For too long, Congress funded transportation infrastructure through stop-gap funding measures that prevented states and localities from being able to plan for the future. Over the last six years, Congress passed 35 stop-gap funding bills to extend transportation funding. However, most transportation projects are not built in just one year. These are complex, multi-year projects. When states are working to plan and build these projects, they need the certainty of knowing that they have multi-year funding in place to do multi-year projects.

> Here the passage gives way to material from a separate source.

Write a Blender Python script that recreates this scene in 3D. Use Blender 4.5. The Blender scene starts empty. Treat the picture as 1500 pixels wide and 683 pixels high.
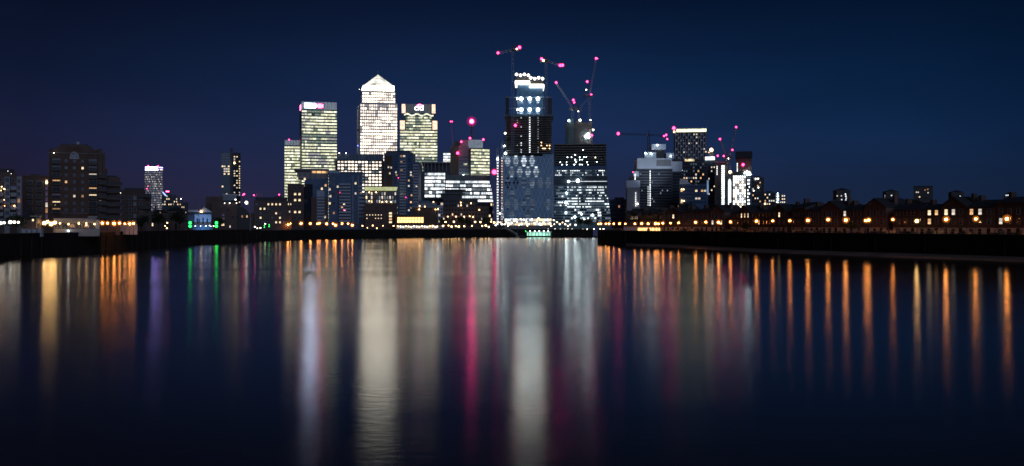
import bpy, math, random
from mathutils import Vector
random.seed(11)
C = bpy.context.scene.collection
SC = bpy.context.scene
F = 1500.0          # focal length in photo pixels (36 mm on a 36 mm sensor)
HZ = 330.0          # row of the horizon
CAM_Z = 8.0
G = 5.0             # level of the quays and streets above the river

def px(x, D): return (x - 750.0) / F * D
def pz(y, D): return CAM_Z + (HZ - y) / F * D

# ------------------------------------------------------------------ materials
MATS = {}
def _nt(name):
    m = bpy.data.materials.new(name); m.use_nodes = True
    nt = m.node_tree; nt.nodes.clear()
    return m, nt, nt.nodes.new('ShaderNodeOutputMaterial')

def solid(name, col, rough=0.7, scale=0.25, var=0.35, metal=0.0, fine=2.5, spec=0.3):
    m, nt, out = _nt(name)
    b = nt.nodes.new('ShaderNodeBsdfPrincipled')
    tc = nt.nodes.new('ShaderNodeTexCoord')
    n1 = nt.nodes.new('ShaderNodeTexNoise'); n1.inputs['Scale'].default_value = scale; n1.inputs['Detail'].default_value = 4
    n2 = nt.nodes.new('ShaderNodeTexNoise'); n2.inputs['Scale'].default_value = fine; n2.inputs['Detail'].default_value = 3
    mx = nt.nodes.new('ShaderNodeMath'); mx.operation = 'MULTIPLY_ADD'; mx.inputs[1].default_value = 0.5
    ml = nt.nodes.new('ShaderNodeMath'); ml.operation = 'MULTIPLY'; ml.inputs[1].default_value = 0.5
    cr = nt.nodes.new('ShaderNodeMapRange')
    cr.inputs['From Min'].default_value = 0.3; cr.inputs['From Max'].default_value = 0.7
    cr.inputs['To Min'].default_value = 1 - var; cr.inputs['To Max'].default_value = 1 + var
    sc = nt.nodes.new('ShaderNodeVectorMath'); sc.operation = 'SCALE'; sc.inputs[0].default_value = col
    L = nt.links.new
    L(tc.outputs['Object'], n1.inputs['Vector']); L(tc.outputs['Object'], n2.inputs['Vector'])
    L(n2.outputs['Fac'], ml.inputs[0]); L(n1.outputs['Fac'], mx.inputs[0]); L(ml.outputs[0], mx.inputs[2])
    L(mx.outputs[0], cr.inputs['Value']); L(cr.outputs['Result'], sc.inputs['Scale'])
    L(sc.outputs['Vector'], b.inputs['Base Color'])
    b.inputs['Roughness'].default_value = rough; b.inputs['Metallic'].default_value = metal
    b.inputs['Specular IOR Level'].default_value = spec
    L(b.outputs[0], out.inputs['Surface'])
    MATS[name] = m
    return m

def lit(name, col, strength, var=0.5, scale=0.35, sample=False):
    """a lamp, a lit room or a surface with its light put in: emission of uneven brightness"""
    m, nt, out = _nt(name)
    e = nt.nodes.new('ShaderNodeEmission'); e.inputs['Color'].default_value = (*col, 1)
    L = nt.links.new
    if var > 0:
        tc = nt.nodes.new('ShaderNodeTexCoord')
        n = nt.nodes.new('ShaderNodeTexNoise'); n.inputs['Scale'].default_value = scale; n.inputs['Detail'].default_value = 3
        mr = nt.nodes.new('ShaderNodeMapRange')
        mr.inputs['From Min'].default_value = 0.3; mr.inputs['From Max'].default_value = 0.7
        mr.inputs['To Min'].default_value = strength * (1 - var); mr.inputs['To Max'].default_value = strength * (1 + var)
        L(tc.outputs['Object'], n.inputs['Vector']); L(n.outputs['Fac'], mr.inputs['Value'])
        L(mr.outputs['Result'], e.inputs['Strength'])
    else:
        e.inputs['Strength'].default_value = strength
    L(e.outputs[0], out.inputs['Surface'])
    m.cycles.emission_sampling = 'FRONT' if sample else 'NONE'
    MATS[name] = m
    return m

M = MATS
solid('brick_brown', (0.12, 0.08, 0.065), 0.85)
solid('brick_dark', (0.14, 0.10, 0.09), 0.85)
solid('brick_yellow', (0.13, 0.10, 0.075), 0.85)
solid('brick_red', (0.19, 0.115, 0.10), 0.85)
solid('render_white', (0.62, 0.58, 0.58), 0.8, var=0.2)
solid('render_grey', (0.32, 0.32, 0.34), 0.8, var=0.2)
solid('concrete', (0.28, 0.27, 0.26), 0.85, var=0.25)
solid('concrete_dark', (0.12, 0.115, 0.115), 0.85)
solid('slate', (0.06, 0.06, 0.068), 0.6)
solid('cladding_dark', (0.075, 0.085, 0.105), 0.45)
solid('cladding_steel', (0.45, 0.44, 0.43), 0.4, metal=0.3, var=0.15)
solid('cladding_blue', (0.10, 0.16, 0.27), 0.5)
solid('cladding_teal', (0.14, 0.21, 0.23), 0.45)
solid('cladding_pale', (0.42, 0.48, 0.58), 0.6, var=0.15)
solid('hoarding_white', (0.70, 0.76, 0.85), 0.7, var=0.1)
solid('glass_dark', (0.02, 0.028, 0.04), 0.12, spec=0.6)
solid('glass_blue', (0.05, 0.10, 0.19), 0.15, spec=0.6)
solid('glass_pale', (0.16, 0.20, 0.27), 0.25, spec=0.5)
solid('glass_film', (0.26, 0.48, 0.72), 0.5, var=0.3, scale=0.12)
solid('lattice_pale', (0.72, 0.80, 0.88), 0.5, var=0.1)
solid('steel_paint', (0.30, 0.33, 0.38), 0.5, var=0.15)
solid('steel_dark', (0.05, 0.05, 0.055), 0.5)
solid('crane_blue', (0.30, 0.36, 0.50), 0.5, var=0.1)
solid('wood_dark', (0.025, 0.018, 0.014), 0.7)
solid('bark', (0.05, 0.035, 0.025), 0.9)
solid('leaf', (0.035, 0.05, 0.022), 0.7, scale=0.6)
solid('leaf_dark', (0.02, 0.03, 0.016), 0.7, scale=0.6)
solid('wall_unlit', (0.018, 0.015, 0.012), 0.9, scale=0.12, var=0.6, fine=0.9)  # unlit blackness of the river walls put into the base colour
solid('paving', (0.09, 0.08, 0.07), 0.85, scale=0.05)
solid('mud', (0.26, 0.18, 0.14), 0.6, scale=0.15, var=0.5)
solid('car_paint', (0.05, 0.055, 0.07), 0.25, var=0.05, spec=0.6)
solid('tyre', (0.015, 0.015, 0.016), 0.8)
# lit rooms, and surfaces whose lit look is put in as emission
lit('office_green', (1.0, 1.0, 0.66), 0.80)
lit('office_green_bright', (1.0, 1.0, 0.74), 1.25)
lit('office_green_dim', (0.55, 0.70, 0.56), 0.36)
lit('office_cream', (1.0, 0.87, 0.68), 3.0, 0.4)
lit('office_cream_mid', (1.0, 0.87, 0.76), 1.3, 0.4)
lit('office_cream_dim', (0.75, 0.72, 0.75), 0.5)
lit('crown_white', (1.0, 0.97, 0.78), 8.0, 0.35)
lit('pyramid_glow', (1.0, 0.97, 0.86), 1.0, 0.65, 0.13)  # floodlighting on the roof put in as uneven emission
lit('office_white', (0.93, 0.98, 1.0), 1.7)
lit('office_white_mid', (0.85, 0.93, 1.0), 1.1)
lit('office_white_dim', (0.6, 0.75, 0.9), 0.24)
lit('crown_glass', (0.62, 0.75, 0.95), 0.26, 0.25)  # pale lit look of crowns and rooftop box put in as dim emission
lit('crown_grey_glow', (0.6, 0.7, 0.85), 0.10, 0.25)  # grey crown tone put in as faint emission
lit('violet_glow', (0.50, 0.45, 0.72), 0.16, 0.6)  # smooth violet glow put into the tower panes as emission
lit('pane_faint', (0.5, 0.68, 0.95), 0.13, 0.5)
lit('pane_soft', (0.74, 0.86, 1.0), 0.52, 0.4)
lit('core_white', (0.90, 0.98, 1.0), 2.3, 0.4)
lit('room_warm', (1.0, 0.56, 0.26), 0.9, 0.7)
lit('room_warm_dim', (1.0, 0.5, 0.24), 0.4)
lit('room_yellow', (1.0, 0.76, 0.46), 1.3, 0.7)
lit('room_pale', (1.0, 0.86, 0.72), 0.75, 0.7)
lit('room_violet', (0.42, 0.32, 0.62), 0.12)
lit('soffit_lime', (0.86, 0.92, 0.48), 0.55, 0.25)  # glow of the lit eave put into the surface as emission
lit('corner_pink', (1.0, 0.62, 0.45), 1.6, 0.4)
lit('band_lime', (0.95, 1.0, 0.60), 1.7, 0.4)
lit('ribbon_blue', (0.35, 0.60, 1.0), 0.40, 0.3)
lit('deck_orange', (1.0, 0.50, 0.18), 3.2, 0.5)
lit('pod_green', (0.45, 1.0, 0.75), 1.0, 0.4)
lit('sign_white', (0.60, 0.68, 1.0), 24.0, 0.1, sample=True)
lit('sign_red', (1.0, 0.10, 0.30), 9.0, 0.1, sample=True)
lit('sign_letters', (0.92, 0.95, 1.0), 4.0, 0.1)
lit('crown_violet', (0.36, 0.30, 1.0), 9.0, 0.25, sample=True)
# lamps
def lens(name, col, strength, alpha):
    """painted bloom halo round a lamp: see-through shell emitting in the lamp colour"""
    m, nt, out = _nt(name); L = nt.links.new
    e = nt.nodes.new('ShaderNodeEmission'); e.inputs['Color'].default_value = (*col, 1); e.inputs['Strength'].default_value = strength
    t = nt.nodes.new('ShaderNodeBsdfTransparent'); x = nt.nodes.new('ShaderNodeMixShader'); x.inputs[0].default_value = alpha
    L(t.outputs[0], x.inputs[1]); L(e.outputs[0], x.inputs[2]); L(x.outputs[0], out.inputs['Surface'])
    m.cycles.emission_sampling = 'NONE'; MATS[name] = m
LAMPS = {'lamp_orange': ((1.0, 0.34, 0.07), 84, 2.7), 'lamp_amber': ((1.0, 0.60, 0.25), 15, 1.35), 'lamp_gold': ((1.0, 0.58, 0.20), 60, 1.9), 'lamp_white': ((1.0, 0.93, 0.80), 10, 1.35), 'lamp_cold': ((0.76, 0.95, 1.0), 22, 1.35),
         'lamp_green': ((0.03, 1.0, 0.13), 7, 1.7), 'lamp_blue': ((0.15, 0.18, 1.0), 8, 1.6), 'beacon_red': ((1.0, 0.04, 0.19), 17, 1.8), 'beacon_strong': ((0.95, 0.025, 0.24), 62, 2.3)}
for k, (c, st, g) in LAMPS.items():
    lit(k, c, st, 0, sample=True)
    d = tuple(v ** 1.25 for v in c)
    al = 0.20 if k in ('lamp_orange', 'lamp_gold') else 0.13
    lens(k + '_glass', d, 1.0, al); lens(k + '_thin_halo', d, 1.0, al * .36)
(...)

Thankfully in December of last year, Congress passed the Fixing America’s Surface Transportation Act, or the FAST Act - the first federal law in over a decade to provide long-term funding certainty for transportation infrastructure planning and investment. The FAST Act authorized $305 billion over fiscal years 2016 through 2020 for roads, bridges, public transit, rail and much more. For Illinois, this means $7.5 billion in guaranteed funding for roads and $2.9 billion in guaranteed funding for public transit over the next five years; $199 million in support for commuter rail agencies, such as Metra, to install and test Positive Train Control safety technology; and possibly $750 million to $1 billion in work in and around Union Station through the Railroad Rehabilitation and Improvement Financing (RRIF) program. In short, this bill provides states, localities, and businesses with the funding certainty they need to plan ahead and make long-term transportation investments.

While the FAST Act is a significant bipartisan accomplishment that provides much-needed funding certainty, this modest increase in funding is hardly the bold, forward-thinking plan our country needs to rebuild our crumbling infrastructure and create a 21st-century transportation system. What America really needs is a long-term bill that makes significant investments in our transportation infrastructure and reforms the highway trust fund to ensure it remains solvent for years to come. This will require bold ideas and a bipartisan effort.

As President Reagan said, rebuilding our infrastructure is “an investment in tomorrow we must make today.” I became an appropriator to help bring much-needed funding back to my city and my state, set our country’s funding priorities and help plan for the future. This Infrastructure Week, it’s time for Congress to go big and plan for the long-term projects that will modernize our infrastructure, spur economic growth and create jobs.